On Sun, Jan 10, 2016 at 12:21 AM, Steven D'Aprano <steve at pearwood.info> wrote:
> On Sat, Jan 09, 2016 at 01:09:13PM +0100, M.-A. Lemburg wrote:
>
>> * Given that this is an optimization and not meant to be exact
>>   science, why would we need 64 bits worth of version information ?
>>
>>   AFAIK, you only need the version information to be able to
>>   answer the question "did anything change compared to last time
>>   I looked ?".
>>
>>   For an optimization it's good enough to get an answer "yes"
>>   for slow changing dicts and "no" for all other cases.
>
> I don't understand this. The question has nothing to do with
> how quickly or slowly the dict has changed, but only on whether or not
> it actually has changed. Maybe your dict has been stable for three
> hours, except for one change; or it changes a thousand times a second.
> Either way, it has still changed.
>
>
>>   False
>>   negatives don't really hurt. False positives are not allowed.
>
> I think you have this backwards. False negatives potentially will
> introduce horrible bugs. A false negative means that you fail to notice
> when the dict has changed, when it actually has. ("Has the dict
> changed?" "No.") The result of that will be to apply the optimization
> when you shouldn't, and that is potentially catastrophic (the entirely
> wrong function is mysteriously called).
>
> A false positive means you wrongly think the dict has changed when it
> hasn't. ("Has the dict changed?" "Yes.") That's still bad, because you
> miss out on the possibility of applying the optimization when you
> actually could have, but it's not so bad. So false positives (wrongly
> thinking the dict has changed when it hasn't) can be permitted, but
> false negatives shouldn't be.

I think we're getting caught in terminology a bit. The original
question was "why a 64-bit counter". Here's my take on it:

* If the dict has changed but we say it hasn't, this is a critical
failure. M-A L called this a "false positive", which works if the
question is "may we use the optimized version".

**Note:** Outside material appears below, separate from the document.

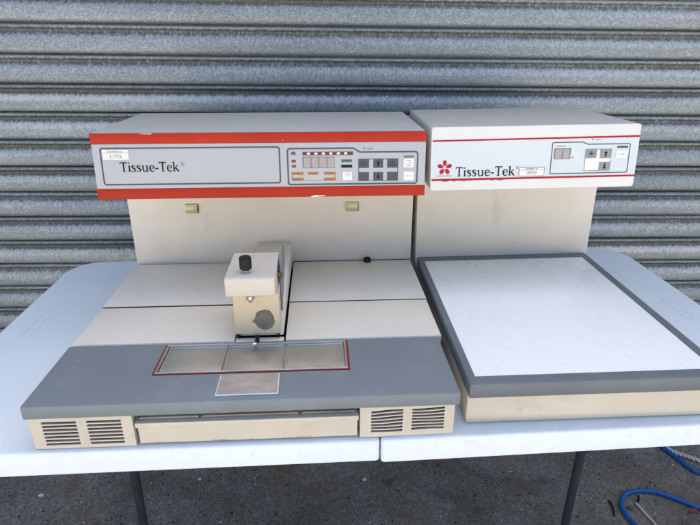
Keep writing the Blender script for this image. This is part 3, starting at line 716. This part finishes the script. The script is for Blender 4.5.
def pebble(x, y, s, lab):
    bm = bmesh.new(); bmesh.ops.create_icosphere(bm, subdivisions=2, radius=s)
    for v in bm.verts: v.co = Vector((v.co.x*1.2, v.co.y*.9, v.co.z*.6))*(1+random.uniform(-.12,.12))
    me = bpy.data.meshes.new('pebble'); bm.to_mesh(me); bm.free(); me.materials.append(M['pebble'])
    o = bpy.data.objects.new('pebble', me); COL.objects.link(o); o.location = (x,y,s*.45); tag(o, lab, 'pebble')
pebble(-.44,.655,.007,'white pebble on the asphalt at the lower left of the photo')
pebble(.02,.70,.005,'small pale pebble on the asphalt just left of the left table leg')
pebble(.535,.675,.006,'small white pebble on the asphalt below the middle of the table')
# loose grit: nobody could count it
mb = MB()
for k in range(1500):
    x = random.uniform(-.75,1.75); y = random.uniform(.38,.84); s = random.choice((.0012,.0016,.002,.003))*random.uniform(.7,1.3)
    a = random.uniform(0,3); c, q = math.cos(a)*s, math.sin(a)*s
    mb.add([(x+c,y+q,.0002),(x-q,y+c,.0002),(x-c,y-q,.0002),(x+q,y-c,.0002),(x,y,s*1.1)], [(0,1,4),(1,2,4),(2,3,4),(3,0,4)], 0 if random.random() < .62 else (1 if random.random() < .7 else 2))
tag(mb.build('grit', ['twig','leaf_brown','pebble'], smooth=False), kind='stuff')

# ------------------------------------------------------------------ light
SUN_EL, SUN_AZ = 58, 12            # the sun stands behind the added sun-block wall: all we see is in its open shade
w = bpy.data.worlds.new('World'); S.world = w; w.use_nodes = True
nt = w.node_tree; bg = nt.nodes['Background']
sky = nt.nodes.new('ShaderNodeTexSky'); sky.sky_type = 'NISHITA'; sky.sun_disc = False
sky.sun_elevation = R(SUN_EL); sky.sun_rotation = R(SUN_AZ); sky.dust_density = 6.0; sky.air_density = .75; sky.ozone_density = .4
nt.links.new(sky.outputs[0], bg.inputs[0]); bg.inputs[1].default_value = .10
L = bpy.data.lights.new('sun', 'SUN'); L.energy = 3.6; L.angle = R(.5); L.color = (1, .94, .85)
so = bpy.data.objects.new('sun', L); COL.objects.link(so)
d = Vector((math.sin(R(SUN_AZ))*math.cos(R(SUN_EL)), math.cos(R(SUN_AZ))*math.cos(R(SUN_EL)), math.sin(R(SUN_EL))))
so.rotation_euler = (-d).to_track_quat('-Z','Y').to_euler(); so.location = d*20

# ------------------------------------------------------------------ camera
cam = bpy.data.cameras.new('camera'); co = bpy.data.objects.new('camera', cam); COL.objects.link(co)
pit, yaw, rol = R(22.3203), R(3.42248), R(.63671)
fw = Vector((math.sin(yaw)*math.cos(pit), math.cos(yaw)*math.cos(pit), -math.sin(pit)))
r = Vector((math.cos(yaw), -math.sin(yaw), 0)); u = r.cross(fw)
r2 = r*math.cos(rol)+u*math.sin(rol); u2 = -r*math.sin(rol)+u*math.cos(rol)
co.matrix_world = Matrix(((r2.x,u2.x,-fw.x,.40498),(r2.y,u2.y,-fw.y,-.61240),(r2.z,u2.z,-fw.z,.52825+ZT),(0,0,0,1)))
cam.sensor_width = 36; cam.lens = 36*534.51/700; cam.clip_start = .02; cam.clip_end = 300
S.camera = co
S.view_settings.view_transform = 'Standard'; S.view_settings.look = 'None'; S.view_settings.gamma = 1
S.view_settings.use_curve_mapping = False; S.view_settings.exposure = 2.25
S.cycles.use_denoising = True
S.cycles.max_bounces = 8; S.cycles.diffuse_bounces = 5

* If the dict has changed exactly N times since it was last checked,
where N is the integer wrap-around period of the counter, a naive
counter comparison will show that it has not changed.

Consequently, a small counter is more problematic than a large one. If
the counter has 2**8 states, then collisions will be frequent, and
that would be bad. If it has 2**32 states, then a slow-changing dict
will last longer than any typical run of a program (if it changes,
say, once per second, you get over a century of uptime before it's a
problem), but a fast-changing dict could run into issues (change every
millisecond and you'll run into trouble after a couple of months). A
64-bit counter could handle ridiculously fast mutation (say, every
nanosecond) for a ridiculously long time (hundreds of years).

That's the only way that fast-changing and slow-changing have any meaning.

ChrisA